Suppose $X$ is a separable metric space, let $D(X)$ denote the Cantor-Bendixson derivative of $X$, and $D_\alpha(X)$ the $\alpha$-th derivative of $X$.
We denote $\operatorname{Ker}(X)$ the kernel of $X$, which is the least derived subspace of $X$ such that $D_\alpha(\operatorname{Ker}(X))=\operatorname{Ker}(X)$ for all $\alpha$. This implies that the kernel is a perfect space.
We say that a topological space is zero-dimensional if it is Hausdorff and has a basis of clopen sets.
Theorem: Suppose $X$ is a separable metric space, and $\operatorname{Ker}(X)$ is zero-dimensional, then $X$ is zero-dimensional.
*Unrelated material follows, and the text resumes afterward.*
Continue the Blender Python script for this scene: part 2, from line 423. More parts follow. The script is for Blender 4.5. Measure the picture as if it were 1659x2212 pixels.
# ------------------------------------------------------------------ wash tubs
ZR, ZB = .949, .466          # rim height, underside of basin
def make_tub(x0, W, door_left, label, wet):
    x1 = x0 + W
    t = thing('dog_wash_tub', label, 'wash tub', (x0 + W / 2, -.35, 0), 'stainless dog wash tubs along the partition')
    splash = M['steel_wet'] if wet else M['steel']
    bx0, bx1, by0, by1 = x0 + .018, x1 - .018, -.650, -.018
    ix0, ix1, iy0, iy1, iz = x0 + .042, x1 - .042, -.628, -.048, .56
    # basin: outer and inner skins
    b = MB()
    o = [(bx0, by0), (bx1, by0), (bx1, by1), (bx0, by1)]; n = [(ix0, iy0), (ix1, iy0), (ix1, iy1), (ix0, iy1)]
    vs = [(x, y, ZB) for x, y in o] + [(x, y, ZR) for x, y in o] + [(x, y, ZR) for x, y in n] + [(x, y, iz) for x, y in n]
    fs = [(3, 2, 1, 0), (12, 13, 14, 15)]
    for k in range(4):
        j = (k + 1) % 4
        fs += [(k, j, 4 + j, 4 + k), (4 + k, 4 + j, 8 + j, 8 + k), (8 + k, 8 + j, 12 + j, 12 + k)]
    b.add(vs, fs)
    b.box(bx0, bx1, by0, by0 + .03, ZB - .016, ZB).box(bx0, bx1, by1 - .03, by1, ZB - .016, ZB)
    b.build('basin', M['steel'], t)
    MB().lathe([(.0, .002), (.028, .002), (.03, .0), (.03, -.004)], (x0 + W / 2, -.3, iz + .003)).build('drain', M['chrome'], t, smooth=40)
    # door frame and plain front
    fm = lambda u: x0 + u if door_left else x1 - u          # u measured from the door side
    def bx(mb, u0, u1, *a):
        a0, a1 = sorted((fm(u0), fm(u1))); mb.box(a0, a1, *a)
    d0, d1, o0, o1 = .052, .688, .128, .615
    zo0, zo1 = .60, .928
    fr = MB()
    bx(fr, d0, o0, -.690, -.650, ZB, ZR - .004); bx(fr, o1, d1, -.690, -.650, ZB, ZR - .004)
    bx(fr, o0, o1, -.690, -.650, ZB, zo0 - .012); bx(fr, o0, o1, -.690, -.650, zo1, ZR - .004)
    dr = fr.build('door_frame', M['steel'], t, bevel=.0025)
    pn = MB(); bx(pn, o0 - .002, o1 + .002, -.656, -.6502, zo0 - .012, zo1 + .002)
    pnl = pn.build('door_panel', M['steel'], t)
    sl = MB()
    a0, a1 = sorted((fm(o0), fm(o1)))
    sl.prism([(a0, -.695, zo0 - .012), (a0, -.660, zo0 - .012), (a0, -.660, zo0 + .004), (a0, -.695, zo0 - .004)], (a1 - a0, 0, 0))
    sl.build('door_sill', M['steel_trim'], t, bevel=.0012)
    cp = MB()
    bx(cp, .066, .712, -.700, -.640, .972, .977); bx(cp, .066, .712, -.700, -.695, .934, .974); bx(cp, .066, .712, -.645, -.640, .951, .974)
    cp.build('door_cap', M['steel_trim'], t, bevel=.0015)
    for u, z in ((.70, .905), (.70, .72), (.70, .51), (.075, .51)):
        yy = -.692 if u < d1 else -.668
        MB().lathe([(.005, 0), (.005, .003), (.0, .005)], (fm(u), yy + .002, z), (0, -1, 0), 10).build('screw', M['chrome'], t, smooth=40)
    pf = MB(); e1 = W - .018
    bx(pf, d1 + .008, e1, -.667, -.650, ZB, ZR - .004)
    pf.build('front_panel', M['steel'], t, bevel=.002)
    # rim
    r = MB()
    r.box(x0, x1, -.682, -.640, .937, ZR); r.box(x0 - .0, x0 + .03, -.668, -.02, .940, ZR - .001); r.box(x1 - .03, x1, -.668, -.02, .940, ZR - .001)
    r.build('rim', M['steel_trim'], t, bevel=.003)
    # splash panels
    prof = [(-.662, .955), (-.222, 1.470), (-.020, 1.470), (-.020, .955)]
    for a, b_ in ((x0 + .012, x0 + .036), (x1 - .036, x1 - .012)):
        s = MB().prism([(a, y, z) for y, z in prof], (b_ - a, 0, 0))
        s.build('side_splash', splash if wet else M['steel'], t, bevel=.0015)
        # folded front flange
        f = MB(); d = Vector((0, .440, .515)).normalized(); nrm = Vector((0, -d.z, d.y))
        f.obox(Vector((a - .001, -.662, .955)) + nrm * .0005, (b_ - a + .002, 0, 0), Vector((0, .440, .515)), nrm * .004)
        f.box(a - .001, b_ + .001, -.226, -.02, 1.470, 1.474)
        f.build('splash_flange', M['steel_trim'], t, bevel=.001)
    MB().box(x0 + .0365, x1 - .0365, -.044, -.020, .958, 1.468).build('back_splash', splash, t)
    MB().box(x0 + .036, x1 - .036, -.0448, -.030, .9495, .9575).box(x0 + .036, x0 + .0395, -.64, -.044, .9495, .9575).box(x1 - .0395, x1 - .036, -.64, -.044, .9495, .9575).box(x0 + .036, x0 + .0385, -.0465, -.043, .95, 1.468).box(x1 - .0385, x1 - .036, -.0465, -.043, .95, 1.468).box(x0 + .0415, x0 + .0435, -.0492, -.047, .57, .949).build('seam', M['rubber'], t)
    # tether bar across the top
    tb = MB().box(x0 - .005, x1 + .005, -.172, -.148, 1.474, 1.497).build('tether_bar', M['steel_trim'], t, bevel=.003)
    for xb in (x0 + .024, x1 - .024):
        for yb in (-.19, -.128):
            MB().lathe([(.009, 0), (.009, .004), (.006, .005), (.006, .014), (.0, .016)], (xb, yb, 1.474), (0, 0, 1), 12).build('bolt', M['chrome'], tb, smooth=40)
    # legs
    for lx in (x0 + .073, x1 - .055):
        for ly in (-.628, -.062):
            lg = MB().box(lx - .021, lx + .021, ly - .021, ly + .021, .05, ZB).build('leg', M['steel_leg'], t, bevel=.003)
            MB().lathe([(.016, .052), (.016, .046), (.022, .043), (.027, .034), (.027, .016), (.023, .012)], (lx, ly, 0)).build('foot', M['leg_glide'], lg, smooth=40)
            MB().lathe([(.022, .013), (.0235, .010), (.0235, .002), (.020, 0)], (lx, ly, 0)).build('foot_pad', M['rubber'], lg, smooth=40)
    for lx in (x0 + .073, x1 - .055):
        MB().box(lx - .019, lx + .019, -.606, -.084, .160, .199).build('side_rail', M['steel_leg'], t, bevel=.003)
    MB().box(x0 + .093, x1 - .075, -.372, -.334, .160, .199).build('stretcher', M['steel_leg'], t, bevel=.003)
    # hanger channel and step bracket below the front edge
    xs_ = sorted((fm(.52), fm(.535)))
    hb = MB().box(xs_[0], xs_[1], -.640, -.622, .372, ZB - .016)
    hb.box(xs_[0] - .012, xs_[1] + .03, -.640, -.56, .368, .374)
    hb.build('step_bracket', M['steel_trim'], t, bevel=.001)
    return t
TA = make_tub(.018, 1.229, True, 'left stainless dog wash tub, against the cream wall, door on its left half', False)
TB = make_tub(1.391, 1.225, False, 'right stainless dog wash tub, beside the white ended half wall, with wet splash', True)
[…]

The proof we were given is fairly constructive, and quite long and filled with details. However being the lazy person that I am, I was looking for a shorter proof.
My efforts came to this conclusion:
Suppose $\alpha=\gamma+\beta$ for $\gamma,\beta<\alpha$ and that for all $\beta<\alpha$ we have that if $D_\alpha(X)$ is zero-dimensional, then so is $X$, then $D_\alpha(X)$ being zero-dimensional implies $X$ is zero-dimensional.
Proof: Note that $D_\alpha(X) = D_\beta(D_\gamma(X))$, therefore $D_\gamma(X)$ is zero-dimensional, and therefore $X$ is.
This proof, however, does not hold for indecomposable ordinals (e.g. $\omega$, $\omega^\omega$, etc.) which makes it of very little use. I am certain that such argument can be made for indecomposable ordinals (or limit ordinals in general), I just can't find it.
Any help will be most appreciated.
Edit: It seems likely that the requirement that $X$ is a separable and metric space is redundant. In most likelihood it will be true for Hausdorff and (completely?) regular spaces.